Nevertheless, a conclusion some draw is that for the sake
of a quiet life we might as well refrain from voicing criticisms
we may feel towards any supersensitive group or cause, because
our private thoughts, our private arguments, and those of
our readers, remain our own, and uncensored. Others draw
the conclusion that we should at least avoid gratuitous
insults — the "damn your God" as opposed
to the "I doubt His existence" expressions —
because they hurt real, decent people. ...
He
concluded that
The approach is tempting. It avoids hurt. But it overlooks,
in the evolution of belief, the key role played by mockery.
Many faiths and ideologies achieve and maintain their predominance
partly through fear.
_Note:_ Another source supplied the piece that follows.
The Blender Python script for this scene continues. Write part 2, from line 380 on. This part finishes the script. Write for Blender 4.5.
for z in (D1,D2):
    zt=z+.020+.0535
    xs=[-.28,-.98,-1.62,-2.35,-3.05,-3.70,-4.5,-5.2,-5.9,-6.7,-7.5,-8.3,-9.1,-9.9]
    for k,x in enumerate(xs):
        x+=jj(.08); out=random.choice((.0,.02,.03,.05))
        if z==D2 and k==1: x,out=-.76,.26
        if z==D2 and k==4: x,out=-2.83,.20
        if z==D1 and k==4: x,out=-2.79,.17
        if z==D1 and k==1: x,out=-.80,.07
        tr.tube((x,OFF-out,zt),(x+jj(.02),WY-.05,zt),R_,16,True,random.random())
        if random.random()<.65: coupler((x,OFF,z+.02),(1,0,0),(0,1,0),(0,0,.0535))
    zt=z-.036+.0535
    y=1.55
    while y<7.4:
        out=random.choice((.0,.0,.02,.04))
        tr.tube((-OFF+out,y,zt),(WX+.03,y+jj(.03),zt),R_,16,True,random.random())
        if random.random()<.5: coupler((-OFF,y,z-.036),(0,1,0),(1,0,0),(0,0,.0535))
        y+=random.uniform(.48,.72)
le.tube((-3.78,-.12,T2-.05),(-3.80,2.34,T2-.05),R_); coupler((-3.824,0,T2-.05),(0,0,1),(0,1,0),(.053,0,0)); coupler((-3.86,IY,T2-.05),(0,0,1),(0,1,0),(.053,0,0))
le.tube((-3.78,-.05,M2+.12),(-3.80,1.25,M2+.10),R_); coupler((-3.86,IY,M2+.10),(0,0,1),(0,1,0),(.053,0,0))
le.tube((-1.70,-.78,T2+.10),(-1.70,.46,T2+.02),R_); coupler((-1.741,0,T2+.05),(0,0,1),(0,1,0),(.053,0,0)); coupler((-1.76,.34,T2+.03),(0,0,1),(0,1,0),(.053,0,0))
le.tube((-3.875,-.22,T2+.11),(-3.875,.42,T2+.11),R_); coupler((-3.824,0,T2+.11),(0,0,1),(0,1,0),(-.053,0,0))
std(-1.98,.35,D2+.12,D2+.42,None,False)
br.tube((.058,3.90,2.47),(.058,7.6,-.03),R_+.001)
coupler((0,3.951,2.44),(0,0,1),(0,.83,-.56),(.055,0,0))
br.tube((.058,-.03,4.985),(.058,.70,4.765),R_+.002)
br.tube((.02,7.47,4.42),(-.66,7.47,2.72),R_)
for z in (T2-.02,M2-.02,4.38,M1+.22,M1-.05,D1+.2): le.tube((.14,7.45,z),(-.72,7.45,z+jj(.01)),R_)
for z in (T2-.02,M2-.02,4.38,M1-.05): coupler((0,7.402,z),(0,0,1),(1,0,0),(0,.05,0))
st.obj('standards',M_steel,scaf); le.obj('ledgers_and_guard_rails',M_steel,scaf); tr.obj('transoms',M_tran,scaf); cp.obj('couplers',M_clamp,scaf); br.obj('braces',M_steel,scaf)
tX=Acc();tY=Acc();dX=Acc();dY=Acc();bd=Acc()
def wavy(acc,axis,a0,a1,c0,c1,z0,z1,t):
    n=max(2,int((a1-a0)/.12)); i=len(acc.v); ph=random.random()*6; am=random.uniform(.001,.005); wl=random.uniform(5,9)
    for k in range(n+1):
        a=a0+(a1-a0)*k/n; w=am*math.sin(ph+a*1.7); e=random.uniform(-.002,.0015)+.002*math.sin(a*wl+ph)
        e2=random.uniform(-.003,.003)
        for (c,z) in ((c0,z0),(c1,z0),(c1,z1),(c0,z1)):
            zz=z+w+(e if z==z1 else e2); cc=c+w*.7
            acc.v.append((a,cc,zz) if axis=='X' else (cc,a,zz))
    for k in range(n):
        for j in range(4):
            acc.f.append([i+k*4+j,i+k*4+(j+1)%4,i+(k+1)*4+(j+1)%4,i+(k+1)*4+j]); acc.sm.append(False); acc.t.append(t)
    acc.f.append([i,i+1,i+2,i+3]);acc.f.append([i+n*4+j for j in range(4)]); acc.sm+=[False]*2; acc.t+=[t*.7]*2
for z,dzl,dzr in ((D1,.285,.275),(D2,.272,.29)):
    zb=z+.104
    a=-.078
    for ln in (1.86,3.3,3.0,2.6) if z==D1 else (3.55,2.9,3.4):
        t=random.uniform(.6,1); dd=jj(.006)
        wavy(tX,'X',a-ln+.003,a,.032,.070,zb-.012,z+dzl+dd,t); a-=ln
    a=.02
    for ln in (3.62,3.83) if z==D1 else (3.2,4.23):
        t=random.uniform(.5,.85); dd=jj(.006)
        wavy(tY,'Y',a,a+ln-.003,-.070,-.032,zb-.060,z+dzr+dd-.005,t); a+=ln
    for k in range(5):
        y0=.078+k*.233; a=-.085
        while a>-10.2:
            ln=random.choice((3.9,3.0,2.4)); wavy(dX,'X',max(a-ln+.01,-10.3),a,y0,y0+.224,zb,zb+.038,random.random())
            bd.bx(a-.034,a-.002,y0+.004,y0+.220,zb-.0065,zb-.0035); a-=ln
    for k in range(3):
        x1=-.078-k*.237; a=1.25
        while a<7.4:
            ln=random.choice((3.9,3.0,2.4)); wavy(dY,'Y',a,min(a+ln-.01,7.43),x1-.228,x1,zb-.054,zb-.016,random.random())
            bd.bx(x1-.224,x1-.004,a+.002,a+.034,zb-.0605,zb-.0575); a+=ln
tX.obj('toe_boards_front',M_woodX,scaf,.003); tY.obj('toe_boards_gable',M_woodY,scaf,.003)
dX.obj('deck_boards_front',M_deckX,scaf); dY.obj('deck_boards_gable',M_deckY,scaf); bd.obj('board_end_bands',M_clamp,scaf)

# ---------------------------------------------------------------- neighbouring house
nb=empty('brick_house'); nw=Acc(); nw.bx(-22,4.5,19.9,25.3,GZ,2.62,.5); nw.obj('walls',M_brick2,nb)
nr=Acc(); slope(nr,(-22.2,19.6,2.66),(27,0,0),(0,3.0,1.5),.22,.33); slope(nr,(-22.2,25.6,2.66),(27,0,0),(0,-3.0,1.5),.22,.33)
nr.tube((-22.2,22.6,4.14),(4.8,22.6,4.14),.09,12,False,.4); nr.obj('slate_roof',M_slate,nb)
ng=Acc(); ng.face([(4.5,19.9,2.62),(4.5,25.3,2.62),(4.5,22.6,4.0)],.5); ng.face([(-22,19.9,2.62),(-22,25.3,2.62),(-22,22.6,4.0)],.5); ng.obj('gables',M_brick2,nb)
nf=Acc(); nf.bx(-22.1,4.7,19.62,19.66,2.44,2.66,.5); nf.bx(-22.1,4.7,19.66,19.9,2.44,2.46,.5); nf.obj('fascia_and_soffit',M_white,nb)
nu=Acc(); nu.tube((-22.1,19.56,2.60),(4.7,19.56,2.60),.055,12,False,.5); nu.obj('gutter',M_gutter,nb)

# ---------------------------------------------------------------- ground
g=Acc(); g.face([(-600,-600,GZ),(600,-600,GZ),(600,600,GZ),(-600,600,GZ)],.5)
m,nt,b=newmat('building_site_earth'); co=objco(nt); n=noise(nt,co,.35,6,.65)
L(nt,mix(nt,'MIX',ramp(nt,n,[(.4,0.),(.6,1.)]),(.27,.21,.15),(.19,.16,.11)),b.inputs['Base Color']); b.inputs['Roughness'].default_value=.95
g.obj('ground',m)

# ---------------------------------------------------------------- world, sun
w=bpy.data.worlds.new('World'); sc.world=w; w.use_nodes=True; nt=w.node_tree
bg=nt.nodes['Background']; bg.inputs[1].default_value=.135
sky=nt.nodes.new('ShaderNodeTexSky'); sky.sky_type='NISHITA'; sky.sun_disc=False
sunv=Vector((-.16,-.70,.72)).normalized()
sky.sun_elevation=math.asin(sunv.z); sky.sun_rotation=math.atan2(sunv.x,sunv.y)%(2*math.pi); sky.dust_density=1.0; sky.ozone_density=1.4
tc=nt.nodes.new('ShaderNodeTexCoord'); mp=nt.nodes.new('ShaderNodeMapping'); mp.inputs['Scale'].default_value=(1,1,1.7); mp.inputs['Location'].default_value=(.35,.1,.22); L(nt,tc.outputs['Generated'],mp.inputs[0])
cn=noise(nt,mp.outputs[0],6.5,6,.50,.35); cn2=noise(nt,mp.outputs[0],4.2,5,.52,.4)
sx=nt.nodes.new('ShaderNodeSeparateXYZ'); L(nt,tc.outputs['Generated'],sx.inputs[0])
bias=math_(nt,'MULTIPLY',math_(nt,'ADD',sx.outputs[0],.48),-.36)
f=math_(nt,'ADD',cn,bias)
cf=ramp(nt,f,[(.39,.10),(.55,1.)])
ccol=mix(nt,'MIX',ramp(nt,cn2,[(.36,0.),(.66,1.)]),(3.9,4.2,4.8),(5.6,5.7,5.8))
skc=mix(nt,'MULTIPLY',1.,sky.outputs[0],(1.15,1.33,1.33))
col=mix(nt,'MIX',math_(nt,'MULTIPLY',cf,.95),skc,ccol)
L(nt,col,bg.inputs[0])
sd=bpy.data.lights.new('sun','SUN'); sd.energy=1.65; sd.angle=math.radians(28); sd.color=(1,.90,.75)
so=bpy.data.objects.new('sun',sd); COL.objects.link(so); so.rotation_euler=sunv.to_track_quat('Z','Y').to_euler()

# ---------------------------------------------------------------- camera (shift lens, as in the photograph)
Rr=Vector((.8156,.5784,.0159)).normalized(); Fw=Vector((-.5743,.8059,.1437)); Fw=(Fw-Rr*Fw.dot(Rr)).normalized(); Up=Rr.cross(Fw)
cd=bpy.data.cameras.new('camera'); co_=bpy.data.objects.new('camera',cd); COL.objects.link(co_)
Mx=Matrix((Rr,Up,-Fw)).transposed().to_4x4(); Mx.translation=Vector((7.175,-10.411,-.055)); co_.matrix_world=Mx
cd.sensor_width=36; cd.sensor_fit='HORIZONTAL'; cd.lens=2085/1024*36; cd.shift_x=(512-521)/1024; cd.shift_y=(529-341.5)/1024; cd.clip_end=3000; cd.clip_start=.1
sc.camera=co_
They, of course, would call it "respect'.
But whatever you call it, it intimidates. The reverence,
the awe — even the dread — that their gods,
their KGB or their priesthoods demand and inspire among
the laity are vital to the authority they wield.
Against reverence and awe the best argument is sometimes
not logic, but mockery. Structures of oppression that may
not be susceptible to rational debate may in the end yield
to derision. When people see that a priest, rabbi, imam
or uniformed official may be giggled at without lightning
striking the impertinent, arguments may be won on a deeper
level than logic.
Christopher
Hitchens in God Is Not Great: How Religion Poisons Everything
(New York: Hachette 2007) more feistily argued that believers
in the divine authority of competing sacred texts are "ultimately
incapable" of leaving nonbelievers alone. Religion
does
not, and in the long run cannot, be content with its own
marvelous claims and sublime assurances. It must seek to
interfere with the lives of nonbelievers, or heretics, or
adherents of other faiths. It may speak about the bliss
of the next world, but it wants power in this one. This
is only to be expected. It is, after all, wholly man-made.